Le temps est précieux
Enfant, je souffrais d'asthme. Lors d'une crise d'asthme, chaque inspiration était ressentie comme l'escalade d'une paroi rocheuse abrupte jusqu'au sommet d'une montagne. Chaque expiration était comme une glissade rapide, bien trop rapide, vers la vallée en contrebas. Les montées semblaient interminables, himalayennes.
Les descentes n'étaient qu'un répit temporaire. Je me réfugiais dans les livres. Ma première passion était les mythes et les légendes du monde antique, à commencer par ceux de la Grèce et de l'Inde. Les livres étaient mes amis les plus chers. Ils étaient toujours à mes côtés lorsque j'en avais besoin. Enfant, je n'aspirais pas à la richesse matérielle. Mais je nourrissais un rêve : celui de posséder un jour, devenu adulte, une bibliothèque.

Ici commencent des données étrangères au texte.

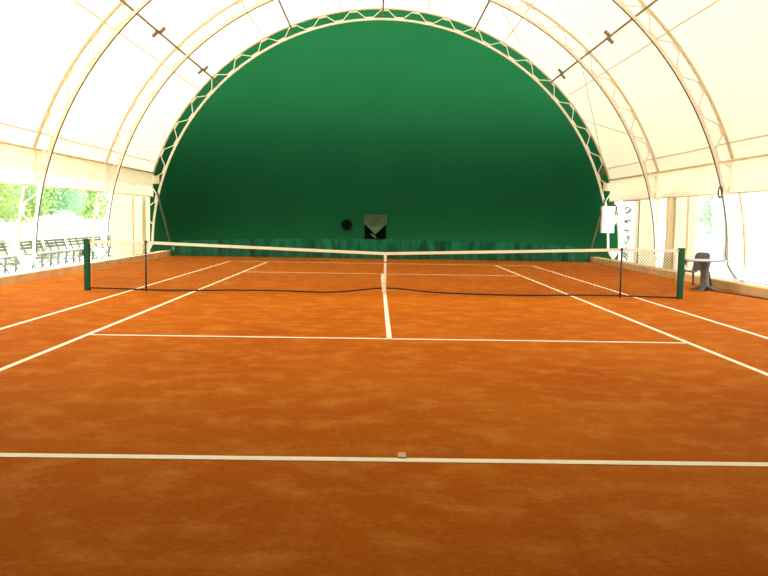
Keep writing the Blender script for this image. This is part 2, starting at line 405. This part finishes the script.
# strokes: (u0,v0,u1,v1), u across the banner 0..1 from its left edge in the photo, v down 0..1
strokes = [(.18, .12, .40, .10), (.40, .10, .52, .15), (.18, .12, .30, .19), (.30, .19, .52, .17), (.25, .21, .60, .13),
           (.18, .34, .52, .30), (.34, .28, .34, .35), (.18, .30, .40, .36), (.52, .33, .60, .31),
           (.18, .47, .48, .46), (.18, .47, .18, .52), (.33, .47, .33, .52), (.48, .46, .48, .52),
           (.38, .57, .55, .56), (.38, .57, .42, .60), (.55, .56, .52, .60), (.42, .60, .52, .60),
           (.18, .63, .33, .68), (.48, .62, .33, .68), (.33, .68, .33, .73),
           (.40, .74, .44, .80), (.20, .78, .40, .74),
           (.14, .83, .14, .92), (.14, .83, .40, .84), (.40, .84, .34, .88), (.34, .88, .14, .88), (.26, .88, .46, .93), (.46, .81, .46, .90)]
m = MB()
for u0, v0, u1, v1 in strokes:
    a = Vector((-.035, .98 - 1.96 * u0, 2.42 - 2.39 * v0)); b = Vector((-.035, .98 - 1.96 * u1, 2.42 - 2.39 * v1)); m.bar(a, b, .055, .008, up=(1, 0, 0))
m.build('lettering', M['bgreen'], t)
tag(t.children[-1], 'green letters')

# ------------------------------------------------------------------ far end: skirt, braces, vents, cabinets
def skirt_top(x): return .60 + .175 * (1 - (x / 8.45) ** 2) + .02 * math.sin(1.3 * x + 1) + .008 * math.sin(5.1 * x)
def skirt(u, v):
    x = -8.45 + 16.9 * u
    fold = .035 * math.sin(7.1 * x + 3 * v) + .03 * math.sin(12.7 * x - 4 * v + 1) + .02 * math.sin(23 * x + 2)
    e = min(1, (8.45 - abs(x)) / .5)
    y = 15.14 + .22 * v + fold * (1 - .75 * v) * (.4 + .6 * (1 - v))
    return (x, y, .01 + (skirt_top(x) * (.55 + .45 * e)) * v)
tag(MB().grid(skirt, 420, 10).build('tarpaulin_skirt', M['skirt'], smooth=True), 'wrinkled glossy green tarpaulin skirt along the foot of the green end wall', 'tarpaulin')
for s, w in ((-1, 'left'), (1, 'right')):
    t = thing('brace_pole', 'slanting brown brace pole at the %s corner of the green end wall' % w, 'pole', (s * 8.33, 15.02, 0), 0, 'corner brace poles')
    a = Vector((0, 0, .03)); b = Vector((s * .72, .40, 2.52))
    MB().tube([a, b], .035, 8).build('pole', M['pole'], t, smooth=True)
    MB().box((0, 0, .015), (.2, .2, .03)).build('base_plate', M['pole'], t)
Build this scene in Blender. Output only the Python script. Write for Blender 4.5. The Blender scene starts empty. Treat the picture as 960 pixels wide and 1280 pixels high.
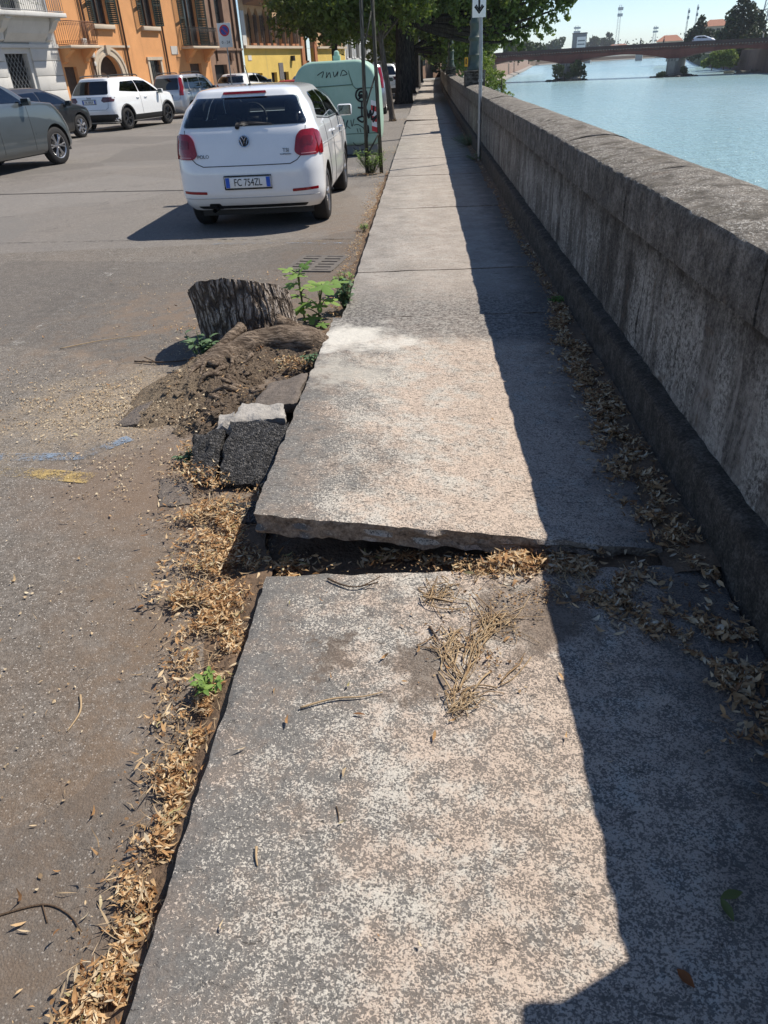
import bpy, bmesh, math, random
from mathutils import Vector, Matrix, noise as mnoise
from mathutils.geometry import delaunay_2d_cdt
random.seed(7)
rad = math.radians
scene = bpy.context.scene
COL = scene.collection
PI = math.pi

# ------------------------------------------------------------------ helpers
def lerp(a, b, t): return a + (b - a) * t
def clamp(x, a=0.0, b=1.0): return max(a, min(b, x))
def sstep(a, b, x):
    t = clamp((x - a) / (b - a)); return t * t * (3 - 2 * t)
def fbm(x, y, z, o=4):
    return mnoise.fractal(Vector((x, y, z)), 1.0, 2.0, o)

class MB:
    """collects vertices and faces, links them as one mesh object"""
    def __init__(s): s.v = []; s.f = []; s.m = []
    def add(s, vs, fs, mi=0):
        o = len(s.v); s.v += [tuple(v) for v in vs]
        s.f += [tuple(i + o for i in f) for f in fs]; s.m += [mi] * len(fs)
    def box(s, c, d, rz=0.0, mi=0, rot=None, taper=1.0):
        x, y, z = d[0] / 2, d[1] / 2, d[2] / 2
        R = rot if rot is not None else Matrix.Rotation(rz, 3, 'Z')
        vs = []
        for sz in (-1, 1):
            k = taper if sz > 0 else 1.0
            for sx, sy in ((-1, -1), (1, -1), (1, 1), (-1, 1)):
                vs.append(Vector(c) + R @ Vector((sx * x * k, sy * y * k, sz * z)))
        s.add(vs, [(3, 2, 1, 0), (4, 5, 6, 7), (0, 1, 5, 4), (1, 2, 6, 5), (2, 3, 7, 6), (3, 0, 4, 7)], mi)
    def tube(s, pts, r, n=8, mi=0, cap=True):
        pts = [Vector(p) for p in pts]; k = len(pts)
        rs = r if isinstance(r, (list, tuple)) else [r] * k
        vs = []; up = None
        for i, p in enumerate(pts):
            t = (pts[min(i + 1, k - 1)] - pts[max(i - 1, 0)])
            t = t.normalized() if t.length > 1e-9 else Vector((0, 0, 1))
            if up is None:
                a = Vector((1, 0, 0)) if abs(t.x) < .8 else Vector((0, 1, 0))
                up = t.cross(a).normalized()
            up = (up - t * up.dot(t))
            up = up.normalized() if up.length > 1e-9 else t.orthogonal().normalized()
            b = t.cross(up)
            for j in range(n):
                a = 2 * PI * j / n
                vs.append(p + (up * math.cos(a) + b * math.sin(a)) * rs[i])
        fs = []
        for i in range(k - 1):
            for j in range(n):
                j2 = (j + 1) % n
                fs.append((i * n + j, i * n + j2, (i + 1) * n + j2, (i + 1) * n + j))
        if cap:
            fs.append(tuple(range(n - 1, -1, -1))); fs.append(tuple((k - 1) * n + j for j in range(n)))
        s.add(vs, fs, mi)
    def lathe(s, prof, n=24, c=(0, 0, 0), axis='Z', mi=0, cap=False):
        """prof: (radius, height) pairs"""
        vs = []
        for (r, h) in prof:
            for j in range(n):
                a = 2 * PI * j / n
                p = (r * math.cos(a), r * math.sin(a), h)
                if axis == 'X': p = (h, r * math.cos(a), r * math.sin(a))
                elif axis == 'Y': p = (r * math.sin(a), h, r * math.cos(a))
                vs.append((c[0] + p[0], c[1] + p[1], c[2] + p[2]))
        fs = []
        for i in range(len(prof) - 1):
            for j in range(n):
                j2 = (j + 1) % n
                fs.append((i * n + j, i * n + j2, (i + 1) * n + j2, (i + 1) * n + j))
        if cap:
            fs.append(tuple(range(n - 1, -1, -1))); fs.append(tuple((len(prof) - 1) * n + j for j in range(n)))
        s.add(vs, fs, mi)
    def prism(s, poly, fn0, fn1, mi=0):
        """poly: 2-d outline, fn0 / fn1 map a 2-d point to the two faces"""
        n = len(poly)
        vs = [fn0(p) for p in poly] + [fn1(p) for p in poly]
        s.add(vs, [tuple(range(n - 1, -1, -1)), tuple(range(n, 2 * n))] +
              [(i, (i + 1) % n, n + (i + 1) % n, n + i) for i in range(n)], mi)
    def grid(s, nx, ny, fn, mi=0):
        vs = [fn(i / nx, j / ny) for j in range(ny + 1) for i in range(nx + 1)]
        w = nx + 1
        s.add(vs, [(j * w + i, j * w + i + 1, (j + 1) * w + i + 1, (j + 1) * w + i) for j in range(ny) for i in range(nx)], mi)
    def build(s, name, mats, parent=None, smooth=False, fixn=True, loc=None):
        me = bpy.data.meshes.new(name)
        me.from_pydata(s.v, [], s.f)
        if not isinstance(mats, (list, tuple)): mats = [mats]
        for m in mats: me.materials.append(m)
        me.polygons.foreach_set('material_index', s.m)
        if fixn:
            bm = bmesh.new(); bm.from_mesh(me)
            bmesh.ops.recalc_face_normals(bm, faces=bm.faces); bm.to_mesh(me); bm.free()
        if smooth:
            me.polygons.foreach_set('use_smooth', [True] * len(me.polygons))
            if smooth != 'all': sharp(me, rad(38))
        me.update()
        o = bpy.data.objects.new(name, me); COL.objects.link(o)
        if parent: o.parent = parent
        if loc: o.location = loc
        return o

def sharp(me, ang):
    try: me.set_sharp_from_angle(angle=ang)
    except Exception: pass

def tag(o, label, cat, group=None):
    o['label'] = label; o['category'] = cat
    if group: o['group'] = group
    return o
def thing(name, label, cat, loc=(0, 0, 0), rz=0.0, group=None):
    o = bpy.data.objects.new(name, None); COL.objects.link(o)
    o.location = loc; o.rotation_euler = (0, 0, rz); o.empty_display_size = .1
    return tag(o, label, cat, group)
def kind(o, k='structure'):
    o['kind'] = k; return o
def copy_tree(o, parent=None):
    c = o.copy(); COL.objects.link(c)
    if parent: c.parent = parent
    for ch in list(o.children): copy_tree(ch, c)
    return c
def bevel(o, w, seg=2, ang=30):
    """bevel a mesh in place"""
    bm = bmesh.new(); bm.from_mesh(o.data)
    es = [e for e in bm.edges if len(e.link_faces) == 2 and e.calc_face_angle(0) > rad(ang)]
    bmesh.ops.bevel(bm, geom=es, offset=w, segments=seg, affect='EDGES', profile=.5)
    bm.to_mesh(o.data); bm.free()
    o.data.polygons.foreach_set('use_smooth', [True] * len(o.data.polygons)); sharp(o.data, rad(45))
    return o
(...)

Aujourd'hui, dans mon ermitage, se trouve une belle bibliothèque en bois avec des portes vitrées, un cadeau généreux. L'année dernière, elle a fêté son vingtième anniversaire. Je l'ai examinée attentivement. Combien de livres avais-je lus et combien d'autres attendaient d'être ouverts ? Combien de ces livres ai-je lus chaque année ? C'est alors que j'ai réalisé que même si je vivais jusqu'à cent ans, même si j'augmentais considérablement le temps que je consacre chaque jour à la lecture, le jour de ma mort, un grand nombre de ces livres ne seraient pas lus.
Aujourd'hui, ma bibliothèque n'est pas seulement la demeure d'amis anciens et potentiels. C'est un rappel constant de ma mort inévitable. Une mort comme les autres, avec des livres non lus, des connaissances non acquises, des choses non résolues. Je ne trouve pas cela déprimant. Au contraire, cela me donne de l'énergie. Le temps est précieux. Les seules vraies fins heureuses se trouvent en nous. Utilisez le mieux possible les respirations qui vous restent.